Hypermaps with hyperedges of length at most $3$

TL;DR

This paper introduces methods for computing Whitney polynomials and enumerating spanning hypertrees in hypermaps with hyperedges of length up to 3, extending classical invariants to this hypergraph class.

Contribution

It develops deletion-contraction formulas and generalizes the reliability polynomial and random cluster model for hypermaps, providing explicit counts of spanning hypertrees.

Findings

Derived deletion-contraction formulas involving six types of loops and bridges.

Generalized the reliability polynomial and random cluster model to hypermaps.

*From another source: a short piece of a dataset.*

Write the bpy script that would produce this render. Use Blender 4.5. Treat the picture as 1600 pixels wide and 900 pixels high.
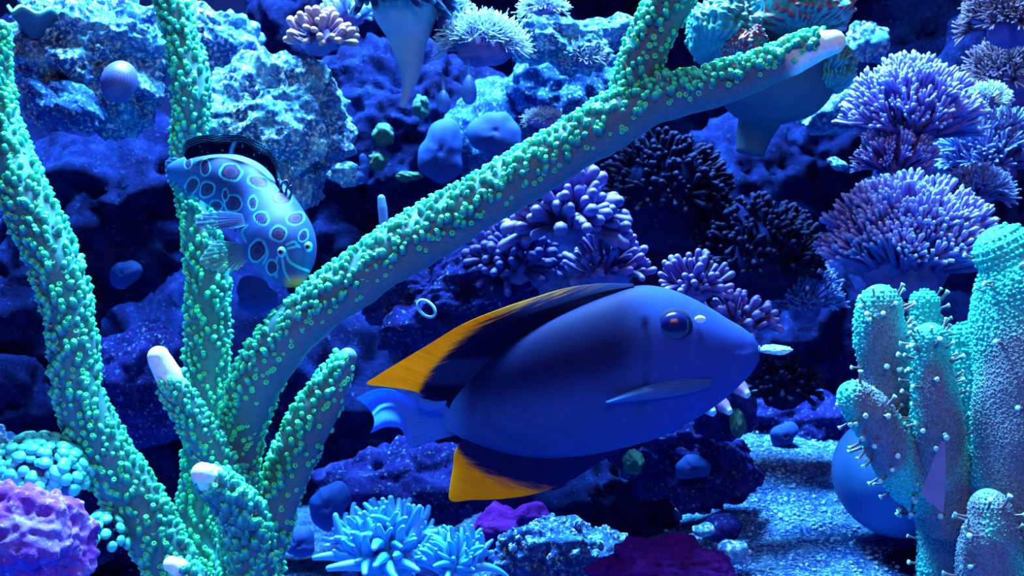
import bpy, bmesh, math, random
import numpy as np
from mathutils import Vector, Matrix, noise, Quaternion

for o in list(bpy.data.objects):
    bpy.data.objects.remove(o)
S = bpy.context.scene
COL = S.collection
rnd = random.Random(7)

# ------------------------------------------------------------------ camera
CAM_Z, CAM_Y, FPX = 0.24, -0.62, 1740.0
cd = bpy.data.cameras.new('camera'); cam = bpy.data.objects.new('camera', cd); COL.objects.link(cam)
cam.location = (0, CAM_Y, CAM_Z); cam.rotation_euler = (math.pi/2, 0, 0)
cd.sensor_width = 36; cd.lens = 36*FPX/1600; cd.clip_start = 0.01
cd.dof.use_dof = True; cd.dof.focus_distance = 0.62; cd.dof.aperture_fstop = 15
S.camera = cam
# ------------------------------------------------------------------ water light (world), lamps, exposure
w = bpy.data.worlds.new('water'); S.world = w; w.use_nodes = True
bg = w.node_tree.nodes['Background']
bg.inputs[0].default_value = (0.001, 0.012, 0.55, 1); bg.inputs[1].default_value = 0.36
def area(name, loc, rot, sx, sy, power, col, spread):
    l = bpy.data.lights.new(name, 'AREA'); l.shape = 'RECTANGLE'; l.size = sx; l.size_y = sy
    l.energy = power; l.color = col; l.spread = math.radians(spread)
    o = bpy.data.objects.new(name, l); COL.objects.link(o); o.location = loc; o.rotation_euler = rot
    return o
area('reef_lamp_white', (-0.10, 0.20, 1.20), (math.radians(4), 0, 0), 0.60, 0.28, 74, (0.31, 0.78, 1.0), 105)
area('reef_lamp_blue', (0.15, -0.30, 1.15), (math.radians(-24), 0, 0), 0.9, 0.25, 5, (0.05, 0.40, 1.0), 160)
area('fill_lamp_warm', (0.10, -1.25, 0.95), (math.radians(60), 0, 0), 0.7, 0.4, 8.5, (1.0, 0.50, 0.16), 180)  # added warm fill from the front, gives the orange fins their red
S.view_settings.view_transform = 'Standard'; S.view_settings.look = 'None'
S.view_settings.exposure = 0.0; S.view_settings.gamma = 1.0

# ------------------------------------------------------------------ helpers
def P(px, py, Y=0.0):
    d = Y - CAM_Y
    return Vector(((px-800)/FPX*d, Y, CAM_Z + (450-py)/FPX*d))
def L(px, Y=0.0): return px/FPX*(Y-CAM_Y)
def lerp(a, b, t): return a+(b-a)*t
def sm(a, b, x):
    t = np.clip((x-a)/(b-a), 0, 1); return t*t*(3-2*t)
def s2l(r, g, b):
    f = lambda c: (c/255/12.92 if c/255 <= 0.04045 else ((c/255+0.055)/1.055)**2.4)
    return (f(r), f(g), f(b))
ORG = {}
def tag(o, label=None, cat=None, group=None, kind=None):
    if label: o['label'] = label
    if cat: o['category'] = cat
    if group: o['group'] = group
    if kind: o['kind'] = kind
    return o
def thing(name, label, cat, loc, group=None):
    o = bpy.data.objects.new(name, None); COL.objects.link(o); o.location = loc; o.empty_display_size = 0.01
    ORG[o.name] = Vector(loc)
    return tag(o, label, cat, group)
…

Explicitly counted spanning hypertrees in reciprocals of plane graphs with degree at most 3.

Abstract

We study the computation of our recently introduced Whitney polynomial and the enumeration of the spanning hypertrees for hypermaps whose hyperedges have length at most $3$. This is a class of hypermaps where the computation of the above invariants depends only on the underlying (multi)hypergraph structure. We develop deletion-contraction formulas involving six types of generalized loops and bridges, and we prove results on special substitutions into our Whitney polynomial. We generalize the reliability polynomial and the random cluster model to hypermaps in general in such a way that they can be computed using our Whitney polynomial. Finally we explicitly count the spanning hypertrees in reciprocals of plane graphs in which every vertex has degree at most $3$.